(TW VIOL)
J'ai toujours apprécié le travail de ce cercle de réalisateurs/photographes indépendants dont fait notamment partie Larry Clark, Gus Van Sant, Harmony Korine, etc. Particulièrement dans leur capacité à garder un réalisme et un rythme humain dont l'effroi nous glace le sang à chaque instant. Cette esthétique nous permet de ressentir chaque émotion de manière décuplée, et l'ennui ressenti sur certains films ne fait que rajouter une strate à cet effroi, puisque l'enfer devient banal.
Dans "Kids" l'effroi est d'autant plus présent que le fatalisme de Larry Clark résonne toujours aujourd'hui, rien n'ayant changé au sein de cette jeunesse prolétaire en perdition. Les scènes d'abus, de tous types, sont toujours les mêmes, peu importe l'époque. Alors, ces longues soirées malsaines, où la jeunesse se détruit, fonctionnent en dualité avec le sous-texte touchant à la montée inévitable et inarrêtable du Sida dans les années 90. L'errance que nous présente le film est parsemée de moments douloureux que l'on vit sans substance avec les personnages, comme perdus avec eux. C'est en ça que le découpage de ce film possède un intérêt particulier : D'abords, nous sommes introduits aux personnages, jeunes, misogynes, violents, pauvres de surcroit. Puis l'on développe leurs environnements, comme un portrait qui s'établit au fur et à mesure que le film se déroule. Et plus on les suit, plus l'on comprend que le but qu'avait Larry Clark avec ce film et son œuvre en général, depuis ses débuts dans la photographie, c'est de retranscrire, de cette manière brute qui le caractérise, cette souffrance qui traine dans chaque aspect de la vie de pauvre à New York.
Le film n'hésite pas à filmer comme à travers un regard humain, neutre, qui survolerait chaque scène sans rien dire, comme pour rendre complice le spectateur de chaque exaction. Alors les longues scènes de sexe non-protégés, de viols et de prise de drogue par des enfants bien trop jeunes, nous impactent comme des coups de massues.

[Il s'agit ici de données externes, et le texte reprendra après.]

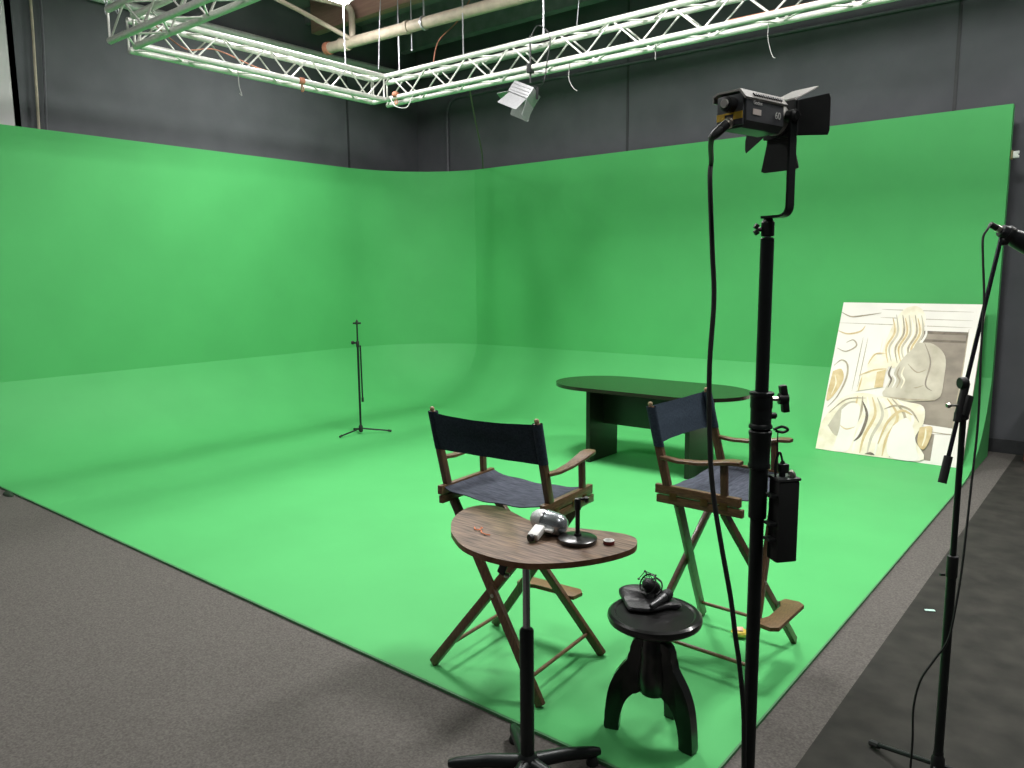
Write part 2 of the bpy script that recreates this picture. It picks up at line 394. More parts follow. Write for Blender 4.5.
# ------------------------------------------------------------ truss spotlight
t = thing('hanging_spotlight', 'small grey spotlight with open flaps clamped to the back truss', 'spotlight', (-5.0, 6.43, 3.85))
b = MB(); b.box((.03,0,-.01),(.05,.07,.09),bev=.006); b.tube([(.03,0,.3),(.03,0,-.15)], .010, 8); b.build('clamp', BLK, t)
b = MB(); b.bar((-.16,0,-.12),(.12,0,-.2),.03,.008); b.bar((-.16,0,-.12),(-.17,0,-.24),.03,.008); b.bar((.12,0,-.2),(.11,0,-.32),.03,.008); b.build('yoke', BLK, t)
Ms = axis((.25,-.35,-.9), (1,0,-.4))
hd = V(-.05,0,-.24)
Mh = Matrix.Rotation(R(24),3,'Y')@Matrix.Rotation(R(-25),3,'X')
b = MB(); b.box(hd,(.27,.17,.13),Mh,bev=.012)
for i in (-1,0,1): b.box(hd+Mh@V(0,.088+.0*i,.035*i),(.25,.008,.012),Mh)
for i in (-1,0,1): b.box(hd+Mh@V(0,-.088,.035*i),(.25,.008,.012),Mh)
b.build('housing', FIX, t)
def leaf(nm, o, x, y, l, w0, w1, m, par, th=.003):
    """trapezoid plate: hinge centre o, hinge direction x, outward direction y"""
    o = V(o); x = V(x).normalized(); y = V(y).normalized(); z = x.cross(y).normalized()
    M = Matrix((x, y, z)).transposed()
    b = MB(); b.prism([(-w0/2,0),(w0/2,0),(w1/2,l*.95),(w1/2-.01,l),(-w1/2+.01,l),(-w1/2,l*.95)], -th/2, th/2, M, o)
    b.tube([o-x*w0*.5, o+x*w0*.5], .004, 6)
    return b.build(nm, m, par)
leaf('flap', hd+Mh@V(0,-.07,-.07), Mh@V(1,0,0), Mh@V(0,-.35,-1), .17,.24,.26, FIX, t)
leaf('flap', hd+Mh@V(0,.07,-.07), Mh@V(1,0,0), Mh@V(0,.5,-1), .15,.24,.26, FIX, t)
leaf('flap', hd+Mh@V(.135,0,-.07), Mh@V(0,1,0), Mh@V(.25,0,-1), .17,.16,.12, FIX, t)
leaf('flap', hd+Mh@V(-.135,0,-.07), Mh@V(0,1,0), Mh@V(-1,0,-.35), .15,.16,.10, FIX, t)
wire([(-4.97,6.43,4.12),(-4.85,6.40,4.22),(-4.72,6.42,4.1),(-4.75,6.41,3.85),(-4.78,6.4,3.68),(-4.86,6.41,3.66)], .006, 'black cable looping from the truss to the hanging spotlight', m=BLK)

# ------------------------------------------------------------ oval conference table
t = thing('conference_table', 'dark espresso oval conference table standing on the green floor', 'table', (-3.56, 6.40, 0))
def stadium(L, W, n=20, e=1.0):
    pts = []; r = W/2; s = L/2-r*1.1
    for i in range(n+1):
        a = -PI/2+PI*i/n; pts.append((s+r*1.1*math.cos(a), r*math.sin(a)))
    for i in range(n+1):
        a = PI/2+PI*i/n; pts.append((-s+r*1.1*math.cos(a), r*math.sin(a)))
    return pts
b = MB(); b.prism(stadium(1.95, .93), .712, .745, bev=.005); b.build('tabletop', ESP, t, angle=50)
for x in (-.475, .56):
    b = MB(); b.box((x, -.06, .356), (.045, .50, .712), bev=.003); b.build('panel_leg', ESPD, t)
b = MB(); b.box((.0425, -.06, .53), (.99, .03, .36), bev=.002); b.build('modesty_panel', ESPD, t)

# ------------------------------------------------------------ painting
P0 = V(-2.44, 7.80, .034); WID, HGT = 1.29, 1.0
TOPP = V(-2.44, 8.49, 1.478)
upv = (TOPP-P0); HGT = upv.length; upv.normalize()
xv = V(1,-.012,0).normalized(); nv = xv.cross(upv).normalized()   # points to the room
if nv.y > 0: nv = -nv
PM = Matrix((xv, upv, nv)).transposed()
t = thing('leaning_canvas', 'large cream and taupe canvas leaning against the right green wall', 'painting', P0)
b = MB(); b.box(PM@V(WID/2, HGT/2, -.017), (WID, HGT, .034), PM, bev=.003); b.build('stretched_canvas', mat('canvas_edge', (222,216,200), .8, 0, var=.05, scale=40), t)
def pm(n, c, **k): return mat(n, c, .7, 0, **k)
pal = [pm('paint_white', (232,226,219), var=.03, scale=5),
       pm('paint_cream', (222,210,184), scale=9, col2=(242,236,218)),
       pm('paint_ochre', (196,170,122), scale=16, col2=(216,194,152)),
       pm('paint_taupe', (128,117,106), scale=5, col2=(156,144,130), stretch=(1,2.5,1)),
       pm('paint_grey_beige', (176,166,148), scale=6, col2=(206,197,180)),
       pm('paint_line', (150,138,120), scale=20, col2=(184,170,146)),
       pm('paint_dark', (98,88,78), scale=20, col2=(126,114,100))]
b = MB(); lay = [0]
def patch(poly, mi, smooth=True):
    lay[0] += 1; z = .0006+.00018*lay[0]
    pts = [V(u*WID, v*HGT, z) for u, v in poly]
    if smooth:
        q = smooth_path(pts+[pts[0]], 5)[:-1]
    else: q = pts
    q = [V(min(max(p.x,.002),WID-.002), min(max(p.y,.002),HGT-.002), p.z) for p in q]
    vs = [b.bm.verts.new(PM@p) for p in q]
    f = b.bm.faces.new(vs); f.material_index = mi
def stroke(pts, w, mi):
    lay[0] += 1; z = .0006+.00018*lay[0]
    P = smooth_path([V(u*WID, v*HGT, z) for u, v in pts], 6); n = len(P)
    l, r = [], []
    for i, p in enumerate(P):
        d = (P[min(i+1,n-1)]-P[max(i-1,0)]).normalized(); s = V(-d.y, d.x, 0)
        q = w*WID*math.sin(PI*(.08+.84*i/(n-1)))*.5
        for a, k in ((l, 1), (r, -1)):
            c = p+s*q*k; a.append(PM@V(min(max(c.x,.002),WID-.002), min(max(c.y,.002),HGT-.002), z))
    b.mi = mi; b.grid([l, r])
patch([(0,0),(1,0),(1,1),(0,1)], 0, False)
# cornice, niche and pier on the right
for v in (.955, .90, .855): stroke([(.0 if v<.9 else .30,v),(.5,v-.003),(.93,v-.006)], .006, 5)
patch([(.56,.82),(.915,.82),(.90,.02),(.60,.02)], 3, False)
patch([(.56,.82),(.915,.82),(.912,.75),(.56,.75)], 6, False)
patch([(.60,.80),(.905,.80),(.905,.765),(.60,.765)], 3, False)
stroke([(.915,.84),(.912,.5),(.90,.02)], .008, 5)
stroke([(.955,.80),(.95,.5),(.945,.1)], .006, 1)
patch([(.70,.235),(.92,.225),(.92,.19),(.78,.18),(.70,.20)], 0, False)
patch([(.80,.18),(.99,.19),(.99,.01),(.80,.01)], 0, False)
stroke([(.70,.20),(.82,.19),(.93,.19)], .008, 5)
# pilaster and scroll mouldings at the left
for u in (.20, .235, .345, .37): stroke([(u,.76),(u-.005,.6),(u-.012,.40)], .006, 5 if u < .3 else 1)
stroke([(.0,.93),(.08,.90),(.18,.91),(.30,.93)], .012, 5)
stroke([(.0,.80),(.08,.78),(.17,.80),(.20,.84)], .014, 2)
stroke([(.02,.68),(.09,.66),(.16,.70),(.13,.74),(.08,.72)], .012, 5)
stroke([(.02,.56),(.07,.60),(.12,.57),(.13,.48),(.09,.36),(.03,.28)], .014, 5)
patch([(.02,.52),(.08,.54),(.11,.47),(.06,.36),(.01,.33)], 2)
stroke([(.04,.50),(.06,.44),(.04,.36)], .01, 1)
# a tall pale vase with leafy bunch (generic still life)
patch([(.40,.86),(.46,.96),(.56,.975),(.62,.90),(.61,.78),(.63,.66),(.56,.58),(.44,.57),(.36,.62),(.37,.74)], 1)
for k in range(11):
    u = .39+.022*k; stroke([(u+.02,.60+.01*(k%3)),(u-.01,.70),(u+.03,.80),(u+.0,.90+.02*(k%2))], .016, (2,4,0,5)[k%4])
patch([(.30,.66),(.38,.62),(.42,.56),(.36,.50),(.28,.54),(.27,.60)], 1)
stroke([(.27,.58),(.31,.65),(.38,.66)], .012, 2)
patch([(.22,.40),(.40,.44),(.41,.56),(.24,.51)], 1, False)
stroke([(.22,.505),(.32,.545),(.41,.56)], .014, 2); stroke([(.235,.40),(.24,.45),(.245,.50)], .012, 2)
patch([(.345,.43),(.405,.44),(.405,.555),(.345,.535)], 2, False)
# big rounded jug
patch([(.60,.74),(.70,.735),(.79,.66),(.805,.52),(.79,.40),(.66,.37),(.50,.36),(.42,.40),(.46,.52),(.50,.62)], 4)
stroke([(.64,.74),(.70,.62),(.69,.48),(.74,.44)], .012, 3)
stroke([(.47,.46),(.58,.44),(.68,.47)], .012, 5); stroke([(.55,.60),(.62,.55),(.68,.57)], .01, 5)
patch([(.44,.36),(.60,.39),(.78,.40),(.78,.435),(.60,.45),(.48,.46),(.41,.41)], 4)
stroke([(.42,.38),(.58,.375),(.77,.385)], .014, 5)
for k in range(4): stroke([(.44+.03*k,.58),(.43+.03*k,.53),(.455+.03*k,.49),(.44+.03*k,.44)], .014, (6,0,5,1)[k])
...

Lors d'une scène de discussion entre les garçons, un miroir est mis en place avec une soirée de fille, des mêmes milieux, même jeunesse, mêmes exactions. Et l'on comprend que le film nous montre que les deux sont similaires à la différence que les filles sont victimes et alors le portrait que nous fait le film est complété. Les horreurs ne sont pas excusées, notamment par cette réalisation sobre, presque pauvre, qui exprime d'où viennent ces tares, mais ni ne les censure ni ne les minimise.
Alors le film démarre sur une scène de viol, et termine sur une scène de viol. Afin de boucler la boucle de l'horreur, avec une froideur terrifiante dont rougirait n'importe quel réalisateur grossier. Une boucle synthétisant le nihilisme de Clark qui nous dit :
"Depuis trente-cinq ans, je traque cette même vérité qui mêle innocence et destruction."
Et le fait de s'entourer d'Harmony Korine, venant de ce milieu-là, lui a permis de montrer cette réalité avec une justesse hors-du-commun.